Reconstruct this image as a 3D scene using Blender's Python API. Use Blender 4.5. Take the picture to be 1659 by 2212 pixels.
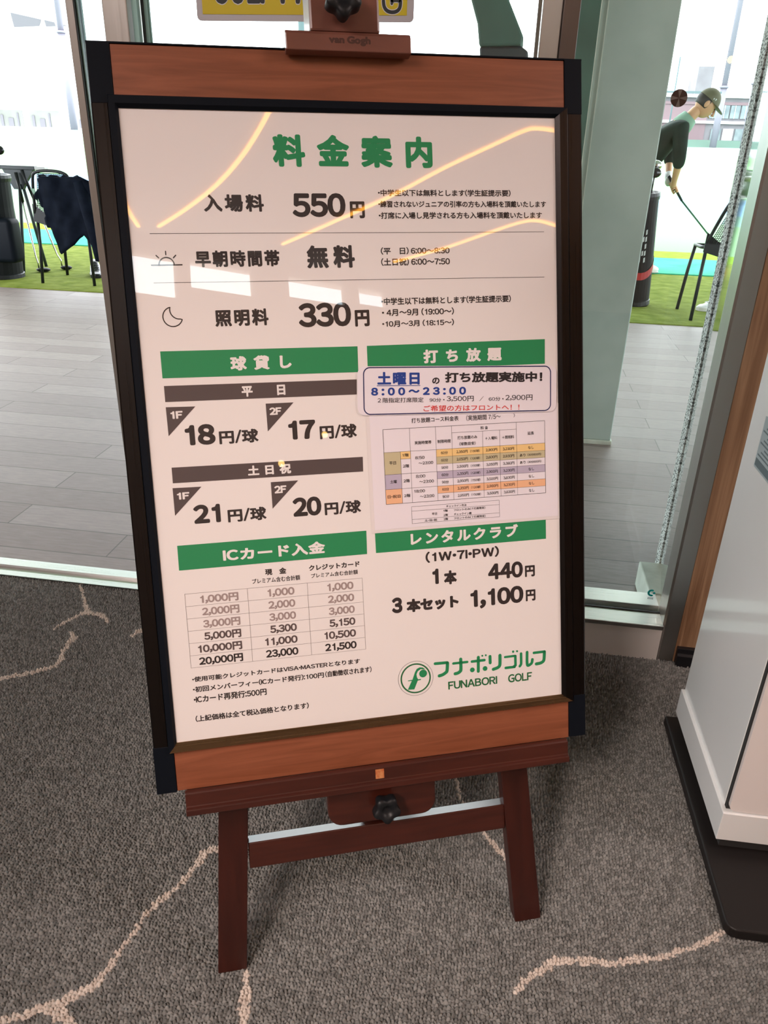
import bpy, bmesh, math, random
import numpy as np
from mathutils import Vector, Matrix
from mathutils.geometry import delaunay_2d_cdt

random.seed(7)
SC = bpy.context.scene
COL = SC.collection
for o in list(bpy.data.objects):
    bpy.data.objects.remove(o)

# ------------------------------------------------------------------ camera, sky, lights, exposure
cam_d = bpy.data.cameras.new('camera')
cam = bpy.data.objects.new('camera', cam_d)
COL.objects.link(cam)
SC.camera = cam
cam_d.sensor_fit = 'VERTICAL'
cam_d.sensor_height = 24.0
cam_d.lens = 24.0 * 1661.0 / 2212.0
cam_d.clip_start = 0.05
cam_d.clip_end = 600
CR = ((0.9874, 0.09049, -0.12982), (0.15628, -0.42862, 0.88987), (0.02488, -0.89894, -0.43736))
CAMH = 1.138
_m = Matrix(((CR[0][0], -CR[0][1], -CR[0][2], 0.0), (CR[1][0], -CR[1][1], -CR[1][2], 0.0), (CR[2][0], -CR[2][1], -CR[2][2], CAMH), (0, 0, 0, 1)))
cam.matrix_world = _m

SC.view_settings.view_transform = 'Standard'
SC.view_settings.look = 'None'
SC.view_settings.gamma = 1.0
SC.view_settings.use_curve_mapping = False
SC.view_settings.exposure = 0.0
SC.cycles.use_denoising = True
SC.cycles.max_bounces = 8
SC.cycles.diffuse_bounces = 4
SC.cycles.glossy_bounces = 5
SC.cycles.transparent_max_bounces = 16
SC.cycles.caustics_reflective = False
SC.cycles.caustics_refractive = False
SC.cycles.sample_clamp_indirect = 0.0

SKY_STRENGTH = 8.0
world = bpy.data.worlds.new('sky')
SC.world = world
world.use_nodes = True
nt = world.node_tree
bg = nt.nodes['Background']
bg.inputs['Strength'].default_value = SKY_STRENGTH
tc = nt.nodes.new('ShaderNodeTexCoord')
nz = nt.nodes.new('ShaderNodeTexNoise')
nz.inputs['Scale'].default_value = 5.0
nz.inputs['Detail'].default_value = 5.0
rp = nt.nodes.new('ShaderNodeValToRGB')
rp.color_ramp.elements[0].position = 0.42
rp.color_ramp.elements[0].color = (0.80, 0.90, 1.0, 1)
rp.color_ramp.elements[1].position = 0.6
rp.color_ramp.elements[1].color = (1.0, 0.99, 0.97, 1)
nt.links.new(tc.outputs['Generated'], nz.inputs['Vector'])
nt.links.new(nz.outputs['Fac'], rp.inputs['Fac'])
nt.links.new(rp.outputs['Color'], bg.inputs['Color'])


def lamp(name, kind, loc, target, power, color, size=0.5, size_y=None, angle=None, blend=0.6):
    d = bpy.data.lights.new(name, kind)
    d.energy = power
    d.color = color
    if kind == 'AREA':
        d.shape = 'RECTANGLE'
        d.size = size
        d.size_y = size_y or size
    elif kind == 'SPOT':
        d.shadow_soft_size = size
        d.spot_size = angle
        d.spot_blend = blend
    else:
        d.shadow_soft_size = size
    o = bpy.data.objects.new(name, d)
    COL.objects.link(o)
    o.location = loc
    dv = Vector(target) - Vector(loc)
    o.rotation_euler = dv.to_track_quat('-Z', 'Y').to_euler()
    return o


WARM = (1.0, 0.835, 0.80)
lamp('ceiling_lamp_wide', 'AREA', (-1.6, -1.0, 3.02), (-1.0, 0.2, 0.3), 100.0, WARM, 1.6, 1.6)
lamp('ceiling_lamp_right', 'AREA', (2.9, 0.6, 3.02), (0.9, 0.9, 0.2), 80.0, WARM, 0.9, 0.9)
lamp('sign_fill_spot', 'SPOT', (-1.15, -2.2, 2.95), (-0.10, 0.80, 0.46), 450.0, (1.0, 0.80, 0.71), 0.30, angle=math.radians(26), blend=1.0)  # added spot without a fixture, brightens the lower half of the poster


# ------------------------------------------------------------------ materials
def pmat(name, color, rough=0.5, metal=0.0, coat=0.0, coat_rough=0.03, emit=None, emit_s=0.0, spec=None, sheen=0.0):
    m = bpy.data.materials.new(name)
    m.use_nodes = True
    b = m.node_tree.nodes['Principled BSDF']
    b.inputs['Base Color'].default_value = (*color, 1)
    b.inputs['Roughness'].default_value = rough
    b.inputs['Metallic'].default_value = metal
    b.inputs['Coat Weight'].default_value = coat
    b.inputs['Coat Roughness'].default_value = coat_rough
    if spec is not None:
        b.inputs['Specular IOR Level'].default_value = spec
    if emit:
        b.inputs['Emission Color'].default_value = (*emit, 1)
        b.inputs['Emission Strength'].default_value = emit_s
    if sheen:
        b.inputs['Sheen Weight'].default_value = sheen
    return m


def bsdf(m):
    return m.node_tree.nodes['Principled BSDF']


def noise_color(m, c0, c1, scale=(1, 1, 1), nscale=5.0, detail=4.0, p0=0.35, p1=0.65, bump=0.0, bump_dist=0.001, distortion=0.0, rough=None):
    """mix two colours by a stretched noise in object space, optional bump"""
    nt = m.node_tree
    tc = nt.nodes.new('ShaderNodeTexCoord')
    mp = nt.nodes.new('ShaderNodeMapping')
    mp.inputs['Scale'].default_value = scale
    nz = nt.nodes.new('ShaderNodeTexNoise')
    nz.inputs['Scale'].default_value = nscale
    nz.inputs['Detail'].default_value = detail
    nz.inputs['Distortion'].default_value = distortion
    rp = nt.nodes.new('ShaderNodeValToRGB')
    rp.color_ramp.elements[0].position = p0
    rp.color_ramp.elements[0].color = (*c0, 1)
    rp.color_ramp.elements[1].position = p1
    rp.color_ramp.elements[1].color = (*c1, 1)
    nt.links.new(tc.outputs['Object'], mp.inputs['Vector'])
    nt.links.new(mp.outputs['Vector'], nz.inputs['Vector'])
    nt.links.new(nz.outputs['Fac'], rp.inputs['Fac'])
    nt.links.new(rp.outputs['Color'], bsdf(m).inputs['Base Color'])
    if bump:
        bp = nt.nodes.new('ShaderNodeBump')
        bp.inputs['Strength'].default_value = bump
        bp.inputs['Distance'].default_value = bump_dist
        nt.links.new(nz.outputs['Fac'], bp.inputs['Height'])
        nt.links.new(bp.outputs['Normal'], bsdf(m).inputs['Normal'])
    return m


M = {}
M['carpet'] = pmat('carpet', (0.10, 0.09, 0.08), 0.95, spec=0.1)
M['black'] = pmat('black_plastic', (0.010, 0.011, 0.013), 0.42, spec=0.3)
M['black_satin'] = pmat('black_satin', (0.005, 0.007, 0.011), 0.45, spec=0.08)
M['wall'] = pmat('wall_paint', (0.52, 0.40, 0.32), 0.8)
M['ceiling'] = pmat('ceiling_paint', (0.62, 0.52, 0.45), 0.85)
M['panel'] = noise_color(pmat('sign_wood', (0.3, 0.1, 0.05), 0.42), (0.18, 0.053, 0.022), (0.27, 0.086, 0.040), (1.2, 1, 16), 4.0, 6.0, 0.3, 0.7, distortion=1.6)
M['easel'] = noise_color(pmat('easel_wood', (0.1, 0.03, 0.02), 0.36), (0.030, 0.0050, 0.0026), (0.043, 0.0078, 0.0042), (14, 2, 2), 5.0, 4.0)
M['easel_h'] = noise_color(pmat('easel_wood_rail', (0.1, 0.03, 0.02), 0.36), (0.040, 0.0075, 0.004), (0.058, 0.0115, 0.006), (2, 2, 22), 5.0, 4.0)
M['clip'] = noise_color(pmat('easel_clip_wood', (0.2, 0.07, 0.045), 0.38), (0.150, 0.056, 0.040), (0.180, 0.068, 0.048), (3, 2, 12), 4.0, 3.0)
for _k in ('easel', 'easel_h', 'clip'):
    bsdf(M[_k]).inputs['Coat Weight'].default_value = 0.15 if _k == 'easel' else 0.45
    bsdf(M[_k]).inputs['Coat Roughness'].default_value = 0.16
M['engrave'] = pmat('engraving', (0.055, 0.018, 0.012), 0.5)
M['stamp'] = noise_color(pmat('maker_stamp', (0.5, 0.15, 0.05), 0.4), (0.42, 0.10, 0.03), (0.55, 0.25, 0.10), (1, 1, 1), 160.0, 3.0)
M['wood'] = noise_color(pmat('wall_wood', (0.3, 0.15, 0.08), 0.45), (0.17, 0.085, 0.042), (0.46, 0.285, 0.165), (40, 40, 1.3), 1.6, 6.0, 0.3, 0.72, distortion=0.8)
M['baseboard'] = pmat('baseboard', (0.008, 0.008, 0.010), 0.35)


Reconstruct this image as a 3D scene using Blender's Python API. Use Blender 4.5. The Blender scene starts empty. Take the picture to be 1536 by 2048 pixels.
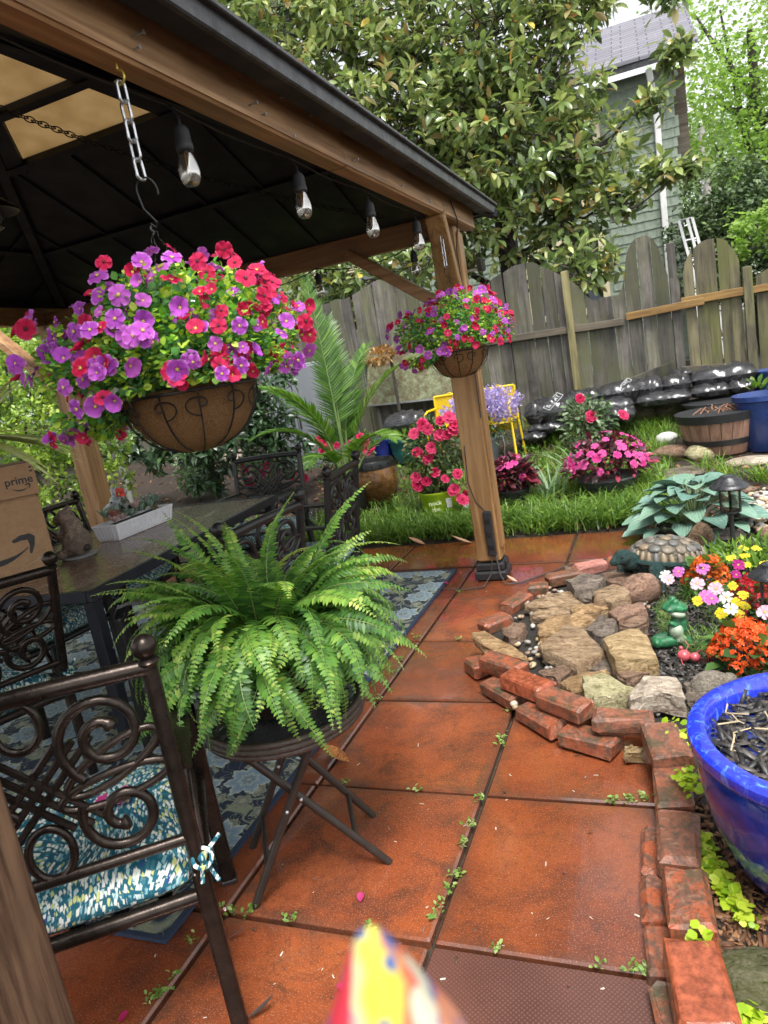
import bpy, math, random
import numpy as np
from mathutils import Vector, Matrix, Euler

# ---------------------------------------------------------------- camera, sky, sun, exposure
sc = bpy.context.scene
col = sc.collection
CAM_H, FOC = 1.40, 1420.0                      # metres above the paving; focal length in pixels of the 2048 px high photo
_p, _r, _y = (math.radians(a) for a in (11.597, -9.914, -22.46))
FWD = Vector((math.sin(_y)*math.cos(_p), math.cos(_y)*math.cos(_p), -math.sin(_p)))
_ri = Vector((math.cos(_y), -math.sin(_y), 0.0)); _up = _ri.cross(FWD)
RGT = math.cos(_r)*_ri + math.sin(_r)*_up
UPV = -math.sin(_r)*_ri + math.cos(_r)*_up
CAM = Vector((0, 0, CAM_H))
cam = bpy.data.cameras.new('camera'); camo = bpy.data.objects.new('camera', cam); col.objects.link(camo)
cam.sensor_fit = 'VERTICAL'; cam.sensor_height = 36.0; cam.sensor_width = 27.0
cam.lens = 36.0*FOC/2048.0; cam.clip_start = 0.02; cam.clip_end = 400
cam.dof.use_dof = True; cam.dof.focus_distance = 2.5; cam.dof.aperture_fstop = 7.0
camo.matrix_world = Matrix(((RGT.x, UPV.x, -FWD.x, 0), (RGT.y, UPV.y, -FWD.y, 0), (RGT.z, UPV.z, -FWD.z, CAM_H), (0, 0, 0, 1)))
sc.camera = camo

SUN_EL, SUN_AZ = math.radians(66), math.radians(150)
w = bpy.data.worlds.new('World'); sc.world = w; w.use_nodes = True
nt = w.node_tree; nt.nodes.clear()
sky = nt.nodes.new('ShaderNodeTexSky'); sky.sky_type = 'NISHITA'; sky.sun_disc = False
sky.sun_elevation = SUN_EL; sky.sun_rotation = SUN_AZ; sky.air_density = 1.0; sky.dust_density = 2.0; sky.ozone_density = 1.0
bw = nt.nodes.new('ShaderNodeRGBToBW'); mx = nt.nodes.new('ShaderNodeMix'); mx.data_type = 'RGBA'; mx.inputs[0].default_value = 0.93
bg = nt.nodes.new('ShaderNodeBackground'); bg.inputs[1].default_value = 0.15
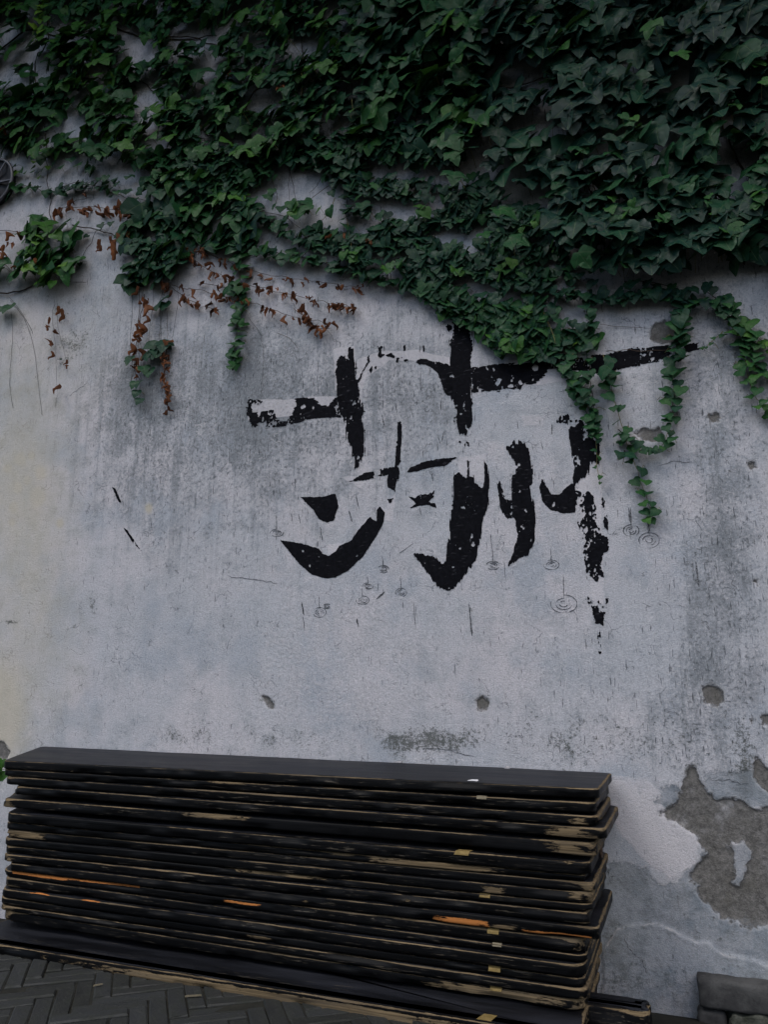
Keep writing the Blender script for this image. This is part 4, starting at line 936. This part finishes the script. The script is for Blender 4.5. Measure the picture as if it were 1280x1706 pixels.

-- Task directions --
Only the lines from the one that contains "by 2048 pixels." to the end of the records, inclusive, are to be quoted exactly, with pictures excluded.

-- The output --
Reconstruct this image as a 3D scene using Blender's Python API. Use Blender 4.5. The Blender scene starts empty. Take the picture to be 1536 by 2048 pixels.
import bpy, math, random
import numpy as np
from mathutils import Vector, Matrix, Euler

# ---------------------------------------------------------------- camera, sky, sun, exposure
sc = bpy.context.scene
col = sc.collection
CAM_H, FOC = 1.40, 1420.0                      # metres above the paving; focal length in pixels of the 2048 px high photo
_p, _r, _y = (math.radians(a) for a in (11.597, -9.914, -22.46))
FWD = Vector((math.sin(_y)*math.cos(_p), math.cos(_y)*math.cos(_p), -math.sin(_p)))
_ri = Vector((math.cos(_y), -math.sin(_y), 0.0)); _up = _ri.cross(FWD)
RGT = math.cos(_r)*_ri + math.sin(_r)*_up
UPV = -math.sin(_r)*_ri + math.cos(_r)*_up
CAM = Vector((0, 0, CAM_H))
cam = bpy.data.cameras.new('camera'); camo = bpy.data.objects.new('camera', cam); col.objects.link(camo)
cam.sensor_fit = 'VERTICAL'; cam.sensor_height = 36.0; cam.sensor_width = 27.0
cam.lens = 36.0*FOC/2048.0; cam.clip_start = 0.02; cam.clip_end = 400
cam.dof.use_dof = True; cam.dof.focus_distance = 2.5; cam.dof.aperture_fstop = 7.0
camo.matrix_world = Matrix(((RGT.x, UPV.x, -FWD.x, 0), (RGT.y, UPV.y, -FWD.y, 0), (RGT.z, UPV.z, -FWD.z, CAM_H), (0, 0, 0, 1)))
sc.camera = camo

SUN_EL, SUN_AZ = math.radians(66), math.radians(150)
w = bpy.data.worlds.new('World'); sc.world = w; w.use_nodes = True
nt = w.node_tree; nt.nodes.clear()
sky = nt.nodes.new('ShaderNodeTexSky'); sky.sky_type = 'NISHITA'; sky.sun_disc = False
sky.sun_elevation = SUN_EL; sky.sun_rotation = SUN_AZ; sky.air_density = 1.0; sky.dust_density = 2.0; sky.ozone_density = 1.0
bw = nt.nodes.new('ShaderNodeRGBToBW'); mx = nt.nodes.new('ShaderNodeMix'); mx.data_type = 'RGBA'; mx.inputs[0].default_value = 0.93
bg = nt.nodes.new('ShaderNodeBackground'); bg.inputs[1].default_value = 0.15
Keep writing the Blender script for this image. This is part 4, starting at line 936. This part finishes the script. The script is for Blender 4.5. Measure the picture as if it were 1280x1706 pixels.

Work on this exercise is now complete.